The Blue Album's first single was a nonsensical pop hit called 'Undone - The Sweater Song', which seemed to be about clothes unravelling at a party. Between sing-along choruses, the song had a tender guitar chime that echoed around the studio and allowed it to pluck at more heartstrings than a track about knitwear should. Singer Rivers Cuomo later said he was frustrated by the public's reaction to it. "It was supposed to be a sad song, but everyone thinks it's hilarious," he told a biographer. The confusion over whether Weezer were a novelty band or misunderstood nerds continued with the film clip to their second single 'Buddy Holly', which showed them performing on the set of Happy Days tottering up and down in matching outfits like bobblehead dolls.

But the third single, a heavy rock tearjerker called 'Say It Ain't So', was more straightforward. With crunching guitars and open-ended lyrics about a misfortune of one sort or another, it was vague enough to become the anthem for the woes of a million teenage boys and girls and is still remembered fondly by almost everyone I know. Unlike the grunge songs of the generation before, at the single's heart was the same crisp and unashamedly catchy pop melodies that drove the rest of the album. It set the style for Weezer's second and best record Pinkerton, which was released two years later to far better reviews and far fewer sales.

7 April 2008

The Modern Lovers

The Modern Lovers
Beserkley, 1976

The Modern Lovers pass the living room test. They are one of those esteemed and regularly namedropped old bands who are actually fun to listen to as well – enough that my girlfriend, whose last purchase was a Coldplay album, doesn't reach for her ear plugs when I put them on. Record shop nerds and music critics are always trying to convince people who will listen to them to learn about boring – "but important!" – old bands to get their pop music fan club membership, or "know" where some sound came from, or whatever. Unless you're a big fan of their respective genres, or you know you'll actually enjoy them, you really don't need to own anything by The Stooges, The Byrds or Captain Beefheart to enjoy contemporary music. The only exception to this rule is the Pixies. Everone reading this column needs to own a copy of Surfer Rosa, otherwise you're out of the club.

But back to The Modern Lovers. They were formed in Boston in 1970 by Jonathan Richman, a wide-eyed kid infatuated with The Velvet Underground but who was far too nice to follow in the footsteps of his gutter-dwelling idols. Instead of heroin and hookers, Richman wrote about pining after girls and listening to the radio. The band recorded most of their debut The Modern Lovers in '73 but it wasn't released until three years later, by which time Richman had already grown tired of it, broken up the band and swapped his electric guitar for an acoustic one.

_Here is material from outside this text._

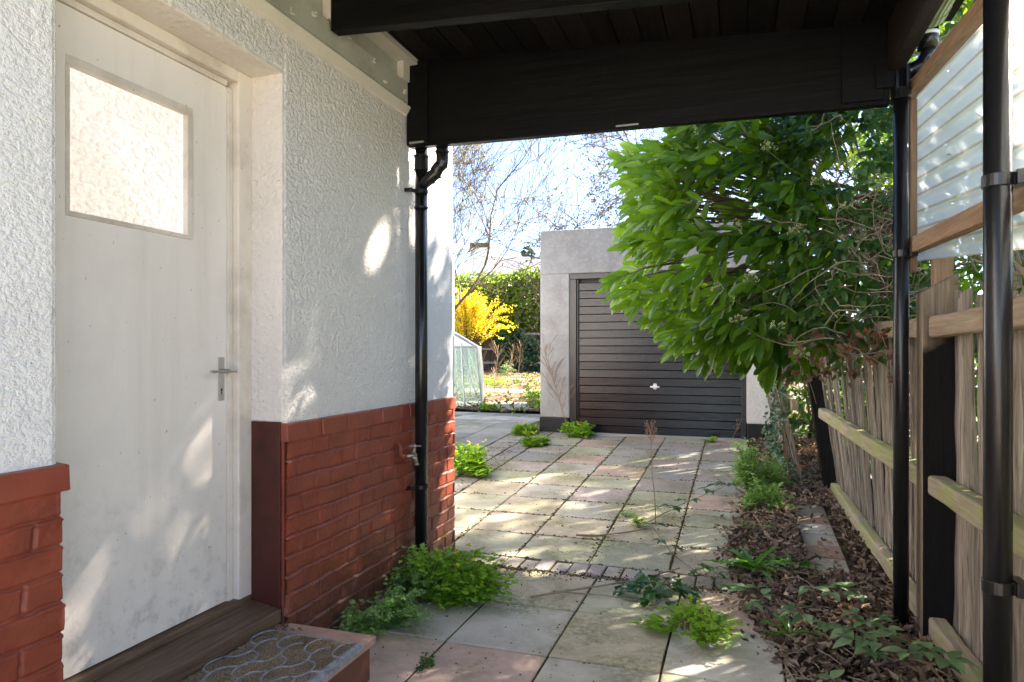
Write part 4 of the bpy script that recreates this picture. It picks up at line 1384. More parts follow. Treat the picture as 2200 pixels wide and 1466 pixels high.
# --- weeds ---------------------------------------------------------
def fern_plant(name, label, cat, loc, r, h, nf, mat, leaf=.018, flowers=0, group=None, lean=(0, 0), seed=1, tmpl=LOBED, npf=15, stem_mat='green_stem', one_side=None):
    rs = np.random.default_rng(seed)
    th = thing(name, label, cat, loc, group)
    L, D, V_ = [], [], []
    st = MB(); fl = MB()
    ncr = 1 if r < .12 else 6
    crowns = [(rs.uniform(-.6, .6) * r, rs.uniform(-.6, .6) * r, rs.uniform(.35, 1.1)) for _ in range(ncr)]
    for i in range(nf):
        an = rs.uniform(0, 2 * math.pi)
        cxx, cyy, chh = crowns[i % ncr] if ncr > 1 else (0, 0, 1)
        reach = r * math.sqrt(rs.uniform(.05, 1)) * (.62 + .38 * math.sin(an * 2 + seed) * math.cos(an * 3 + seed * 2)) * (1.45 if rs.random() < .08 else 1.0) * (.72 if ncr > 1 else 1.1)
        hh = h * (1 - .6 * (reach / r) ** 2) * rs.uniform(.2, 1.2) * chh
        ex, ey = math.cos(an) * reach + lean[0] * hh, math.sin(an) * reach + lean[1] * hh
        p0 = np.array([math.cos(an) * r * .06 + cxx * .7, math.sin(an) * r * .06 + cyy * .7, 0.0])
        p1 = np.array([ex * .45 + cxx * .8, ey * .45 + cyy * .8, hh * .95]); p2 = np.array([ex + cxx, ey + cyy, hh * rs.uniform(.55, 1.0)])
        pts = []
        for q in range(6):
            t_ = q / 5
            pts.append((1 - t_) ** 2 * p0 + 2 * t_ * (1 - t_) * p1 + t_ * t_ * p2)
        st.tube([tuple(a_) for a_ in pts], [.0018, .0016, .0014, .0012, .001, .0006], 3, False)
        for k in range(npf):
            t_ = .35 + .65 * (k + rs.random()) / npf
            b0 = (1 - t_) ** 2 * p0 + 2 * t_ * (1 - t_) * p1 + t_ * t_ * p2
            tan = (p2 - p1) * t_ + (p1 - p0) * (1 - t_)
            tan /= np.linalg.norm(tan) + 1e-9
            sd = np.cross(tan, [0, 0, 1]); sd /= np.linalg.norm(sd) + 1e-9
            sgn = 1 if k % 2 else -1
            off = sd * sgn * rs.uniform(.3, 1.6) * leaf + tan * rs.uniform(-.5, .5) * leaf
            L.append(b0 + off); D.append(tan * .6 + sd * sgn * rs.uniform(.3, 1.2) + (rs.random(3) - .5) * .6); V_.append(np.clip(rs.random() * .6 + .4 * b0[2] / h, 0, 1))
    L = np.array(L); D = np.array(D); m = len(L)
    L[:, 2] = np.maximum(L[:, 2], .004)
    scatter("leaves", *tmpl, L, frames(D, np.array([0, 0, 1]) + (rs.random((m, 3)) - .5) * .9), rs.uniform(.7, 1.3, m) * leaf * 1.25, MAT[mat], th, np.array(V_), local=True)
    st.build("stems", MAT[stem_mat], th, local=True)
    for k in range(flowers):
        an = rs.uniform(0, 6.28); rr = r * rs.uniform(0, .7)
        p = Vector((math.cos(an) * rr, math.sin(an) * rr, h * rs.uniform(.8, 1.1)))
        for q in range(4):
            d = Vector((rs.uniform(-1, 1), rs.uniform(-1, 1), rs.uniform(-.2, 1))).normalized()
            fl.tube([p, p + d * .012], [.0015, .0045], 4)
    if flowers: fl.build("flowers", MAT['yellow'], th, local=True)
    return th


fern_plant("corydalis", "biggest bright green ferny weed clump at the foot of the downpipe", "weed", (-1.36, 3.22, 0), .31, .25, 400, 'cory', .022, 7, "corydalis weeds", (0, 0), 3, npf=16)
fern_plant("corydalis", "pale ferny weed against the red wall just left of the big clump", "weed", (-1.56, 3.12, 0), .22, .22, 100, 'cory_pale', .018, 0, "corydalis weeds", (0, 0), 4)
fern_plant("corydalis", "pale ferny weed by the wall nearest the doorstep", "weed", (-1.57, 2.72, 0), .21, .22, 90, 'cory_pale', .018, 0, "corydalis weeds", (.2, .2), 5)
fern_plant("corydalis", "green weed with yellow flowers at the far corner of the brick wall", "weed", (-2.36, 5.9, .1), .27, .28, 190, 'cory', .028, 12, "corydalis weeds", (0, 0), 6)
fern_plant("corydalis", "low yellow flowering weed left of the garage on the path edge", "weed", (-2.50, 8.05, .2), .2, .14, 70, 'cory', .032, 7, "corydalis weeds", (0, 0), 7)
fern_plant("corydalis", "yellow flowering weed on the slabs just in front of the left garage pier", "weed", (-2.18, 7.35, .17), .18, .15, 80, 'cory', .03, 7, "corydalis weeds", (0, 0), 8)
fern_plant("corydalis", "weed tuft with yellow flowers at the left foot of the garage door", "weed", (-1.86, 8.0, .2), .22, .17, 90, 'cory', .032, 4, "corydalis weeds", (0, 0), 9)
fern_plant("corydalis", "lone lime green ferny weed on the near slabs", "weed", (-.25, 3.08, 0), .24, .14, 110, 'cory', .018, 0, "corydalis weeds", (0, 0), 10, stem_mat='red_stem')
fern_plant("feathery_weed", "tall feathery pale green plant at the edge of the leaf litter before the garage", "weed", (.17, 5.9, .1), .27, .42, 230, 'cory_pale', .020, 0, None, (-.1, -.2), 11)
fern_plant("feathery_weed", "low feathery green plant at the front of the tall one", "weed", (.15, 5.35, .07), .20, .26, 110, 'cory_pale', .019, 0, None, (0, -.1), 12)
fern_plant("small_weed", "tiny green weed with withered leaves in the slab joint by the doorstep", "weed", (-1.17, 2.44, 0), .05, .05, 16, 'geran', .012, 0, None, (0, 0), 13, npf=6)
fern_plant("small_weed", "small weed tuft growing under the garage door on the right", "weed", (-.35, 8.0, .2), .14, .10, 24, 'cory', .018, 0, None, (0, 0), 14, npf=8)
fern_plant("small_weed", "green weed growing at the foot of the leaning ivy covered fence", "weed", (.38, 7.4, .17), .18, .16, 60, 'cory', .022, 0, None, (0, 0), 15, npf=10)
fern_plant("small_weed", "thin grassy weed in the joint halfway up the drive", "weed", (-.78, 4.9, .05), .09, .05, 14, 'cory_pale', .01, 0, None, (0, 0), 16, npf=8)
fern_plant("small_weed", "pale seedling weed at the base of the dead stalk", "weed", (-.66, 4.68, .04), .10, .08, 22, 'cory', .013, 0, None, (0, 0), 17, npf=8)

# dark rounded leaved plant
th = thing("cranesbill_plant", "low dark green weed with rounded leaves beyond the brick strip", "weed", (-.40, 3.50, 0))
n = 110
an = RNG.uniform(0, 6.28, n); rr = np.sqrt(RNG.random(n)) * .19
L = np.stack([np.cos(an) * rr, np.sin(an) * rr * .75, .02 + .07 * (1 - (rr / .19) ** 2) + RNG.random(n) * .02], -1)
D_ = np.stack([np.cos(an), np.sin(an), RNG.uniform(-.5, .1, n)], -1) + rv(n, .3)
scatter("leaves", *ROUND, L, frames(D_, np.array([0, 0, 1]) + rv(n, .35)), RNG.uniform(.03, .05, n), MAT['geran'], th, local=True)
w = MB()
for p in L[:50]: w.tube([(0, 0, 0), (p[0] * .5, p[1] * .5, p[2]), tuple(p)], .0012, 3, False)
w.build("stems", MAT['green_stem'], th, local=True)


# dandelions: toothed long leaves
def dandelion(label, loc, r, nl, seed, group="dandelions in the leaf litter"):
    rs = np.random.default_rng(seed)
    th = thing("dandelion", label, "dandelion", loc, group)
    V_ = []; F_ = []; A_ = []
    for i in range(nl):
        an = rs.uniform(0, 6.28); L_ = r * rs.uniform(.55, 1.1); el = rs.uniform(.15, 1.1)
        ca_, sa_ = math.cos(an), math.sin(an)
        n_ = 12; b0 = len(V_)
        cv = rs.random()
        for q in range(n_ + 1):
            t_ = q / n_
            wd = r * .085 * (math.sin(math.pi * min(1, t_ * .85 + .12)) ** .7) * (1 if q % 2 else .42)
            if q == n_: wd = .001
            x_ = t_ * L_ * math.cos(el * (1 - t_ * .9)); z_ = math.sin(el) * L_ * (t_ - .55 * t_ * t_) + .006
            for s_, zo in ((-wd, .15), (0, 0), (wd, .15)):
                V_.append((ca_ * x_ - sa_ * s_, sa_ * x_ + ca_ * s_, z_ + abs(s_) * .5)); A_.append(cv)
        for q in range(n_):
            a_ = b0 + q * 3
            F_ += [(a_, a_ + 1, a_ + 4, a_ + 3), (a_ + 1, a_ + 2, a_ + 5, a_ + 4)]
    raw_mesh("leaves", np.array(V_), np.array(F_), MAT['dandel'], th, np.array(A_), local=True)
    return th


dandelion("largest dandelion with upright toothed leaves in the leaf litter", (.06, 3.98, .03), .26, 26, 1)
dandelion("dandelion seedling with two tall leaves in the nearer litter beside the slab edge", (.20, 3.12, .03), .15, 11, 2)
dandelion("small dandelion just right of the largest one", (.27, 4.05, .04), .15, 10, 3)
dandelion("dandelion below the feathery plant at the litter edge", (.10, 4.75, .06), .14, 14, 4)


# ------------------------------------------------------------------ bramble shoots
def bramble(label, pts, nl, size, seed, mat='bramble', stem='red_stem', group="bramble shoots on the ground"):
    rs = np.random.default_rng(seed)
    th = thing("bramble_shoot", label, "bramble", pts[0], group)
    pts = [np.array(p, float) for p in pts]
    dense = []
    for i in range(len(pts) - 1):
        for q in range(6):
            dense.append(pts[i] + (pts[i + 1] - pts[i]) * q / 6)
    dense.append(pts[-1])
    dense = [d + (rs.random(3) - .5) * .008 for d in dense]
    w_ = MB(); w_.tube([tuple(d) for d in dense], [.003 - .002 * i / len(dense) for i in range(len(dense))], 5, False)
    L, D = [], []
    for k in range(nl):
        i = int(rs.uniform(.05, .98) * (len(dense) - 1))
        b0 = dense[i]; an = rs.uniform(0, 6.28)
        pd = np.array([math.cos(an), math.sin(an), .5]); e = b0 + pd * size * .8
        w_.tube([tuple(b0), tuple(e)], .0012, 3, False)
        for da in (-1.1, 0, 1.1):
            L.append(e); D.append(np.array([math.cos(an + da), math.sin(an + da), rs.uniform(-.2, .35)]))
    L = np.array(L); D = np.array(D); m = len(L)
    w_.build("stem", MAT[stem], th)
    scatter("leaves", *OVATE, L, frames(D, np.array([0, 0, 1]) + (rs.random((m, 3)) - .5) * .5), rs.uniform(.75, 1.2, m) * size, MAT[mat], th, smooth=True)


bramble("bramble shoot crossing the slabs from the dead stalk to the litter edge", [(-.62, 4.75, .06), (-.42, 5.1, .12), (-.2, 5.6, .14), (-.02, 5.95, .16)], 15, .062, 1, 'climber', 'green_stem')
bramble("bramble stem trailing from the dead stalk down to the near litter", [(-.58, 4.72, .06), (-.40, 4.2, .03), (-.22, 3.85, .03), (.0, 3.55, .05)], 9, .055, 2, 'climber')
bramble("bramble with pale leaves lying over the litter in the near right corner", [(.62, 2.75, .10), (.45, 2.95, .13), (.30, 3.1, .12), (.12, 3.3, .08)], 10, .075, 3)
bramble("bramble arching up beside the foot of the first black post", [(.70, 2.45, .05), (.60, 2.6, .20), (.52, 2.75, .17), (.40, 2.85, .1)], 12, .072, 4)
bramble("bramble shoot nearest the camera at the bottom right", [(.66, 2.2, .05), (.52, 2.35, .14), (.40, 2.5, .10), (.30, 2.6, .06)], 12, .072, 5)
bramble("bramble leaves on the slab edge left of the seedling dandelion", [(.10, 3.55, .04), (.03, 3.45, .06), (-.05, 3.35, .04)], 5, .07, 6)
bramble("short bramble between the litter and the round leaved weed", [(.0, 3.9, .05), (-.12, 3.85, .08), (-.2, 3.75, .05)], 5, .04, 7, 'dandel')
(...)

He released a few later albums with another band called The Modern Lovers, but none were as good as the debut.

On one track Richman concocts an absurd story about Pablo Picasso cruising through the suburbs picking up girls in a Cadillac Eldorado, that famous American car with little fins above the tail-lights. "Some people try to pick up girls," Richman complains, "and get called assholes! This never happened to Pablo Picasso!" The other great songs are 'Roadrunner', a bouncy pop remake of The Velvet Underground classic 'Sister Ray', and probably their best known cut 'She's Cracked' – an even better demo version of which, and I'm going to put on my music nerd hat here, recorded during the John Cale sessions in '72, is floating around on compilations. If anyone ever pressures you to listen to The Velvet Underground, get this instead. You'll actually enjoy it.